The parent comment they replied to made an assertion of the form HN's prevailing view on blah is X, and they replied to the effect of that's funny, my perception was that the prevailing view was opposite-of-X, which is a neat example of the hostile-media effect, and I think the commenter was aware of that.

It's interesting though, that it was the counter-point that you saw the need to challenge, not the original assertion :)

Do you assert that the prevailing or overwhelming opinion was in favour of one particular position? Can you provide evidence for that?

I'm very conscious that we could go around in circles on this :)


> Do you assert that the prevailing or overwhelming opinion was in favour of one particular position? Can you provide evidence for that?

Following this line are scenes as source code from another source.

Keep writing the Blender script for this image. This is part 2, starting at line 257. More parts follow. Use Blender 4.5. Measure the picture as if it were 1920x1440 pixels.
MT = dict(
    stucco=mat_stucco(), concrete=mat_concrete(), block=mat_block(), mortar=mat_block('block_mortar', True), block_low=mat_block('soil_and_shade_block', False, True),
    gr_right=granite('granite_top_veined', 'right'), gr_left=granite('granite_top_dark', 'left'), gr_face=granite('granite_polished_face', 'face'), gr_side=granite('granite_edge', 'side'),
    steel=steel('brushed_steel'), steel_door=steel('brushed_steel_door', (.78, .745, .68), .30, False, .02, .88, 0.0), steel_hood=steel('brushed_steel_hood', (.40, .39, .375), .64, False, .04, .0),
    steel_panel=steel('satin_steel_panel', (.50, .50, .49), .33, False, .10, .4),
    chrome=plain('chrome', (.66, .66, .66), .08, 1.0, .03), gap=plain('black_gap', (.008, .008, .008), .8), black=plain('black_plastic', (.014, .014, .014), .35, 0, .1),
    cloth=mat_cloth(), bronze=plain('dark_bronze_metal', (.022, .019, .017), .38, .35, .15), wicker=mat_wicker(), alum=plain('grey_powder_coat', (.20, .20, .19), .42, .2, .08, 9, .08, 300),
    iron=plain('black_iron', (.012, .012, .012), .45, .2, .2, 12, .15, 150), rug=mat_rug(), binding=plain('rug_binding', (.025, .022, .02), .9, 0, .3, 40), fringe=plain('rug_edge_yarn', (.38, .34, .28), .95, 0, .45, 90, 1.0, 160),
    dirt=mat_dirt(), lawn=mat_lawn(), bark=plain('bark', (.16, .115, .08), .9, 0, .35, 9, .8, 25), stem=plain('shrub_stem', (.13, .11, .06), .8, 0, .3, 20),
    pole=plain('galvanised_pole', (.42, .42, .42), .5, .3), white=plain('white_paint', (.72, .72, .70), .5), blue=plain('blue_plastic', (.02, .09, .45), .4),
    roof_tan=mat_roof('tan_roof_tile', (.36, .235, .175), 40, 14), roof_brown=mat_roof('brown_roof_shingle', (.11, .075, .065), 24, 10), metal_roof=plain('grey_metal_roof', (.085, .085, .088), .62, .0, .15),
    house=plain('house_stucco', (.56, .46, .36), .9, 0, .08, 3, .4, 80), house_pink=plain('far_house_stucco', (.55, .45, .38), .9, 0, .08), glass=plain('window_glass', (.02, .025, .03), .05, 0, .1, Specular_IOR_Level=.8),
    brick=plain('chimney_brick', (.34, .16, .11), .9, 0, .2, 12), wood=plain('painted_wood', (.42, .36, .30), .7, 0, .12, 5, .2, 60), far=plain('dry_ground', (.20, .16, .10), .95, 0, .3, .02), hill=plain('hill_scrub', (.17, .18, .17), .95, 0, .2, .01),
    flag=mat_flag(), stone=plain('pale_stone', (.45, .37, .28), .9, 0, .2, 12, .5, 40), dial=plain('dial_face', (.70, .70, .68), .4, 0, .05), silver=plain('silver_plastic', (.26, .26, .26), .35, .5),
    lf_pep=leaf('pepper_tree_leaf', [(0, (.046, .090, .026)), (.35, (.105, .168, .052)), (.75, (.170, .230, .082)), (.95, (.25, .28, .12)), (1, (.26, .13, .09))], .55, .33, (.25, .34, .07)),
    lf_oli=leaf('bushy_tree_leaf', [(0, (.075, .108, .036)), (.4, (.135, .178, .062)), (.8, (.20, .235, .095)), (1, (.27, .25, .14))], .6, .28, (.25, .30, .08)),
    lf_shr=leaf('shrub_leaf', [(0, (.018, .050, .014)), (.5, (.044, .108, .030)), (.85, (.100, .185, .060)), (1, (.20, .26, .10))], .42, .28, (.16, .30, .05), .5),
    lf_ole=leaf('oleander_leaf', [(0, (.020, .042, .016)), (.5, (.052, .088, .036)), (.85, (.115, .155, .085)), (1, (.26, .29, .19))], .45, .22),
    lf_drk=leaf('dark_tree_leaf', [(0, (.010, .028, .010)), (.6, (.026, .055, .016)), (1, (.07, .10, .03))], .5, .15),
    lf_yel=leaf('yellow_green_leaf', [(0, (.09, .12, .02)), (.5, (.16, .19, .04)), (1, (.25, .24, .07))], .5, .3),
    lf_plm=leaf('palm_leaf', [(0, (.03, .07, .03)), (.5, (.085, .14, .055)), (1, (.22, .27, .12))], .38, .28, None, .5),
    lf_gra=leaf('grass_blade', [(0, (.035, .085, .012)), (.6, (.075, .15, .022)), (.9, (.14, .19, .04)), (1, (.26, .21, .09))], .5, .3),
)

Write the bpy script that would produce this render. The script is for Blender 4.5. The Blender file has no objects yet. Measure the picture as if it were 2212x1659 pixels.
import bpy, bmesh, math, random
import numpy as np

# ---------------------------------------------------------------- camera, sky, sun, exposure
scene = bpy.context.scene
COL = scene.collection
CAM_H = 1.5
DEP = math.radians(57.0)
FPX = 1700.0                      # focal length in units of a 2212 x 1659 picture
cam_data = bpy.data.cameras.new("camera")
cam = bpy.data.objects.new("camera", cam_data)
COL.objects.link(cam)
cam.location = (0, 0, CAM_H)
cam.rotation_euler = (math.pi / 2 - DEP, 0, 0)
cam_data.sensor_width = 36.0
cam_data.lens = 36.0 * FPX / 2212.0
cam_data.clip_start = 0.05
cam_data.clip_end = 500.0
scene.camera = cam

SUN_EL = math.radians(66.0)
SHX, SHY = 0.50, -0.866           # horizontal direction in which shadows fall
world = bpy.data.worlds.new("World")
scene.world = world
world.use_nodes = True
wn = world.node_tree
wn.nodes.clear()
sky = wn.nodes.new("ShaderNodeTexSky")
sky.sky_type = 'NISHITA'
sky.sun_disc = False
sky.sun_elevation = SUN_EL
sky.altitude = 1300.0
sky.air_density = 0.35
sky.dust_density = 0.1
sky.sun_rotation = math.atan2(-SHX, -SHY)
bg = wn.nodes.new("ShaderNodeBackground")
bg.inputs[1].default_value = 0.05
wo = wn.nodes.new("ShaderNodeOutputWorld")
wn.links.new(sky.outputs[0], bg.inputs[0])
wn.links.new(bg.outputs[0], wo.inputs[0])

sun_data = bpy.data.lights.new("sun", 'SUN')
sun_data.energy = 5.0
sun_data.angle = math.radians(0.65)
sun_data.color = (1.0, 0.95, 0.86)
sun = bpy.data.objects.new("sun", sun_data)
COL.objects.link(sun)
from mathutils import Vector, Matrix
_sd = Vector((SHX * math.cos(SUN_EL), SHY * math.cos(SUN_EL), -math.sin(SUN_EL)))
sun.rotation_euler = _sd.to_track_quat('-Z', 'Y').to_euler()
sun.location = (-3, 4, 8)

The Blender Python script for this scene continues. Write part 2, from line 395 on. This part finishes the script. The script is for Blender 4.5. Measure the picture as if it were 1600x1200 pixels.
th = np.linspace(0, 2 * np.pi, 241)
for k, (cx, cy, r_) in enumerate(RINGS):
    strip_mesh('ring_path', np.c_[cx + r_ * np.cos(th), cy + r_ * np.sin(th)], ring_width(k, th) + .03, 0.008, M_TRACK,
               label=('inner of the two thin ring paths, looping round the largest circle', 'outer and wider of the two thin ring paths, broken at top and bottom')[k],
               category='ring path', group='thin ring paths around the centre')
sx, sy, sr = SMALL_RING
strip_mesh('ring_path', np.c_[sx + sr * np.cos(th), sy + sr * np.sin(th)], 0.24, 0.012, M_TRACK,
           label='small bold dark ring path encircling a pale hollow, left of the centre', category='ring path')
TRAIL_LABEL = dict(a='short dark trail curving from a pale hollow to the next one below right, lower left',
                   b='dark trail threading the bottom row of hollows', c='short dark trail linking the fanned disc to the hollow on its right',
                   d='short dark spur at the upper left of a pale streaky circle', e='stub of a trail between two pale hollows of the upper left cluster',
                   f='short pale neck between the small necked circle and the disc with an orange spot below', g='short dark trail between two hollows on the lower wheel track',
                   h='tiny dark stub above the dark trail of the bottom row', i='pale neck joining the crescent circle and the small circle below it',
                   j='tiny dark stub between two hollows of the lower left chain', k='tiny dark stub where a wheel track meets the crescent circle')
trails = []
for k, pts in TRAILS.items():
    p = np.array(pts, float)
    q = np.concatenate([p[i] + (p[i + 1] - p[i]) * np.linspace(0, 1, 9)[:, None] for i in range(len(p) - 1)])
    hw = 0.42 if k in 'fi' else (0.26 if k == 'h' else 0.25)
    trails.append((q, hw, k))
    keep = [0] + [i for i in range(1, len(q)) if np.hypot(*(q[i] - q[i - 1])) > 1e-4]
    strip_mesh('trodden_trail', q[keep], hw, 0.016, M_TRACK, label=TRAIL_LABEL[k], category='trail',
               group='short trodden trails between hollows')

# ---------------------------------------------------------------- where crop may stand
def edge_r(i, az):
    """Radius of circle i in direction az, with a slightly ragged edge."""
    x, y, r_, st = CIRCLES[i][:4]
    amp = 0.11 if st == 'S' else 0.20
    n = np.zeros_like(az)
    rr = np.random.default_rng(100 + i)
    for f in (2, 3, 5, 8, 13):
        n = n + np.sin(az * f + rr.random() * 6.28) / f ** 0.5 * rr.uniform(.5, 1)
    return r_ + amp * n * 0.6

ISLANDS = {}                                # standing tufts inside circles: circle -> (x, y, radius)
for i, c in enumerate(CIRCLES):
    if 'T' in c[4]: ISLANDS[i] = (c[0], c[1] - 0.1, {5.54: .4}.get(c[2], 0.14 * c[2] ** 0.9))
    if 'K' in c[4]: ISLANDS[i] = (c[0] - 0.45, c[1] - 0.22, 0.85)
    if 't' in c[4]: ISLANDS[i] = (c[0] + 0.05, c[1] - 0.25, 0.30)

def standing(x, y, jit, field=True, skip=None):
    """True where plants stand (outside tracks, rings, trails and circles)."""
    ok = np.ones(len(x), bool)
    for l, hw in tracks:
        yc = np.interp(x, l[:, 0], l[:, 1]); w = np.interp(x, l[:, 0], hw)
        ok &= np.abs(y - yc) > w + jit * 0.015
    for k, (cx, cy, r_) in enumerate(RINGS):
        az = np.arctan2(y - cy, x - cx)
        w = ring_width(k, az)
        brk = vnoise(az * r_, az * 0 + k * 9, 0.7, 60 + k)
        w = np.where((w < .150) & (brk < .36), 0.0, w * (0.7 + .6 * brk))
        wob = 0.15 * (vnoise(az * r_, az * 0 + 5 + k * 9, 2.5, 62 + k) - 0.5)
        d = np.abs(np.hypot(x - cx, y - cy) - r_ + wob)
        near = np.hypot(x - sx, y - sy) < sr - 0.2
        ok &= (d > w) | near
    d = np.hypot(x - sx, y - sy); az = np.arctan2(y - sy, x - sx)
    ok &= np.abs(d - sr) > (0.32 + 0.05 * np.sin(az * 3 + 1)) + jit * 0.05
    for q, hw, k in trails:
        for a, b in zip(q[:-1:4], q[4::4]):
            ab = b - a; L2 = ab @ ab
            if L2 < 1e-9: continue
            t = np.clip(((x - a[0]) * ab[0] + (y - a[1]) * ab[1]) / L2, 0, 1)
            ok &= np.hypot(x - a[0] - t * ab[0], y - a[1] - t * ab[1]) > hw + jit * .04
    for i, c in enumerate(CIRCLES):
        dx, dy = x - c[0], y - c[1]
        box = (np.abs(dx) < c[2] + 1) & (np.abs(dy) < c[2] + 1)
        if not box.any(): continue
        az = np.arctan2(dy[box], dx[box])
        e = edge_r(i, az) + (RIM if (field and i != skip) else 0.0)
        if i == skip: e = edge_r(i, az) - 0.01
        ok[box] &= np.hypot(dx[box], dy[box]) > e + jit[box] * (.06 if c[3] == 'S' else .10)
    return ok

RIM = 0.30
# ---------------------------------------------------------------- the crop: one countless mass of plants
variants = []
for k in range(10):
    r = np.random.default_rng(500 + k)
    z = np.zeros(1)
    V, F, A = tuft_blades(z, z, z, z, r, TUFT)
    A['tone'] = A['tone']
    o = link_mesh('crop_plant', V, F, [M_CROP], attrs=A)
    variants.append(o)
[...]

I think like he's arguing exactly the opposite, as he's implied multiple times:

> The challenge is the low bar of whether or not a topic has an overwhelming majority of opinion.

> But I'm asking why the person posting believes that the HN community overwhelmingly believes X and their evidence for that.


If they are of the view that there was no clearly prevailing position on that topic, then we're in consensus and we're all done with the discussion :)

>> But I'm asking why the person posting believes that the HN community overwhelmingly believes X and their evidence for that.

My read on it is that the person wasn't making an assertion of fact on this, they were making a wry observation that their perception of a prevailing view was the opposite of their parent commenter's perception of a prevailing view, thus demonstrating the hostile media effect in action.


Is it reasonable to say that it is a hostile environment? I don't it takes too many vocally hostile people to create an environment that is hostile.


Perhaps the most insightful comment I have read here in weeks.